Knitting hones skills in analytic geometry, abstract algebra and topology argues Esther Rutter, tracing the history of wool and knitting throughout the British Isles. Having grown up on a sheep farm in Suffolk where she learned to spin, weave and knit, Rutter is well qualified for the task. She is also an academic who studied English in Oxford. She points out that a gansey takes even experienced knitters more than a hundred hours, an average adult size made from rounds of at least 250 stitches and many have more than 300 stitches per round.
Over the course of a year, she knits her way across Britain, her journey taking her to the Shetland and Channel Islands, Jersey, Wales and the Border counties, all the while accompanied by her needles and wool as well as a sharp pen and inquiring mind. Mixing notes on the garments she is crafting along the way – sometimes perhaps too technical – she uncovers the history of the communities whose lives were shaped by sheep and their fleeces.
Wool shaped British history and its finances. It made the Cistercians rich and worldly and in the Middle Ages, British wool spun on looms in northern Europe fetched the highest prices in the Western world. The 14th century proclamation that the lord chancellor should sit on a bale of wool in parliament attested to its economic importance – the Woolsack is still in use in the House of Lords. Money from the wool trade built the monasteries in the 12th century and reshaped Scotland’s landscape and history. Six hundred years later landlords replaced the human population with sheep in the notorious Highland clearances reducing farmers to crofters.

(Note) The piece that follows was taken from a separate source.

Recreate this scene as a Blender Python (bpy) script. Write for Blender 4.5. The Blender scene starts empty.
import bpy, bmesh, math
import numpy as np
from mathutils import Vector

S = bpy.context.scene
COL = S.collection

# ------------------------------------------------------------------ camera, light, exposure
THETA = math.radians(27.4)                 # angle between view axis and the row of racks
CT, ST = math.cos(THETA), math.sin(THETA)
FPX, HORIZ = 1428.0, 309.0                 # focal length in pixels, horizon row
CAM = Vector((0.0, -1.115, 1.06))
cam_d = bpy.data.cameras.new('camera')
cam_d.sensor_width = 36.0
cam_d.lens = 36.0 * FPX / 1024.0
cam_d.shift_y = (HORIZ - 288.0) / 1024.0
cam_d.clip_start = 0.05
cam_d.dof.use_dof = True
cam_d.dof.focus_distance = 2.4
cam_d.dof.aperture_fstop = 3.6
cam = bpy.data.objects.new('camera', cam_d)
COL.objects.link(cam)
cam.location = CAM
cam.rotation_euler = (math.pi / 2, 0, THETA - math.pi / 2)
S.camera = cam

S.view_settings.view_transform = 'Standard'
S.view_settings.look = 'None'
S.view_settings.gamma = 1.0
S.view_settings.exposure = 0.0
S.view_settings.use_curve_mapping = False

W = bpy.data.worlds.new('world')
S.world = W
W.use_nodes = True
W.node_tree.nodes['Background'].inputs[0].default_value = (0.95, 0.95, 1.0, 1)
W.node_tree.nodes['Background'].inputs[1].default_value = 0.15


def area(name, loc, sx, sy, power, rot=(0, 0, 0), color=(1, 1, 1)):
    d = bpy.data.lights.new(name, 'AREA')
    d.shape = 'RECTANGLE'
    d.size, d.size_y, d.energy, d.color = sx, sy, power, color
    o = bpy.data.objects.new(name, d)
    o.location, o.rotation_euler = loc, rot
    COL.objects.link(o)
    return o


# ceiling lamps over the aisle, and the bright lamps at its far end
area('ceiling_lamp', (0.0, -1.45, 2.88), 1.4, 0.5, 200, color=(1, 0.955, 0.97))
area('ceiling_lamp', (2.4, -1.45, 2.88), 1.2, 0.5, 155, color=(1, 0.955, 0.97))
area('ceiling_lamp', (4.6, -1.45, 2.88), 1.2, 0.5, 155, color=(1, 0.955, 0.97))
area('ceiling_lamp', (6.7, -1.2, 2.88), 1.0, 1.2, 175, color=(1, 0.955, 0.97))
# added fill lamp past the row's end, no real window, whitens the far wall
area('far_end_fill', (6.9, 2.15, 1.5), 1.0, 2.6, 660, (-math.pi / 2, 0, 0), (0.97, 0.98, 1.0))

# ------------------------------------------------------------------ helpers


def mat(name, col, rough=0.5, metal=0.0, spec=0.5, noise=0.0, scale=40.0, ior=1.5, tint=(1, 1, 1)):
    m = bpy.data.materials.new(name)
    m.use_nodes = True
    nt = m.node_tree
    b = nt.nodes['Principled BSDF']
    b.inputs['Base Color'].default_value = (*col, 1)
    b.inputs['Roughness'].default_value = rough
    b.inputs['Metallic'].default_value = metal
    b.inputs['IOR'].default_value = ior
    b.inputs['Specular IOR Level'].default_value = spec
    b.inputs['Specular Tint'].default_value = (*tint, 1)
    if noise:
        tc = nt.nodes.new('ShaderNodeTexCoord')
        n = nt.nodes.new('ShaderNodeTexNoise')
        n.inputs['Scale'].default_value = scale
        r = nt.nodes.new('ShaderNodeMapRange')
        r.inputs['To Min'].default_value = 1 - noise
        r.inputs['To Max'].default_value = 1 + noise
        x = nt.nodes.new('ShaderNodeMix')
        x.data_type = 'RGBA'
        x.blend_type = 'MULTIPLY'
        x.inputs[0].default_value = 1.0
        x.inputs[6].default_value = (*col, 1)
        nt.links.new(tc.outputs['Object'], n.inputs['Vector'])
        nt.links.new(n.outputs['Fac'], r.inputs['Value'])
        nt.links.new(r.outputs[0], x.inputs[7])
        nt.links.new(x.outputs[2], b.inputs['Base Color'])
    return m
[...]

Wool, she notes, has left its mark on our speech. “We spin a yarn. If we deceive, we pull wool over people’s eyes. We weave narratives as we weave cloth and our words for them are bound together.” Knitting, she maintains, is fundamentally about binding together not only binding wool to wool, but wool to sheep and sheep to place. Sheep breeds of which there are 60 in the UK display their origins in their names – the Cheviot, Suffolk, Black Welsh Mountain, Romney, Bluefaced Leicester, Cotswold, Swaledale while the word worsted used to describe smooth, tightly spun yarn appears to come from Worstead in Norfolk.
On the gansey trail, she is at her most interesting. The dark blue worn by the British navy gave us navy blue. The herring trade was a factor in the transfer and development of knitting patterns between communities and from Lerwick to Lowestoft as many as 30,000 boats fished for herring by the end of the 19th century. Scottish women called the Herring Girls travelled the length of Britain at the fishing ports knitting the fashions of the distant communities together. Gansey patterns were shared and spread by these women and no doubt had an influence on the creation of the patterns on the Aran Islands, though she doesn’t develop the links with Ireland and there is only a cursory reference to the fabled Aran sweater.
Form of protest
The hoary old notion that drowned fishermen were identified by their jumpers crops up again here, but is quickly dismissed as nonsense by gansey guru Deb Gillanders who points out that the logistics of returning a body to a family would have been extremely difficult – burials were an expensive business for families, emotional upset aside.
The striking correlation between bad climate and good knitwear is noted; communities in mountainous or sea-washed margins are often those with a strong knitting heritage and “observed through the lens of its knitted history, Britain is a country defined by its coast, by immigration, by farming and by economics”.
There is little reference to Ireland nor the notorious tax on Irish wool imposed by the British in the late 17th and early 18th centuries, preventing its export to anywhere other than the UK. As for politics, she points out that knitting can be a creative form of protest – one has only to think of Madame Defarge or les tricoteuses of the French Revolution and how secret messages were encrypted in stitch. Surprisingly there is no mention of Brexit and how its outcome could affect, for instance, the farmers of some three million sheep in Wales.
While handknitting is no longer taught in schools, she cites a three-year waiting list for Shetland handknits, thriving knitwear shops, the Edinburgh Yarn Festival that attracts local and international knitters and museums that celebrate its culture. Unpicking history through wool is an innovative way of exploring the past as Kassia St Claire did so well in The Golden Thread (not referenced by Rutter) yet the book has a good index, end notes, an extensive select bibliography and one might say, in conclusion, is a yarn well told.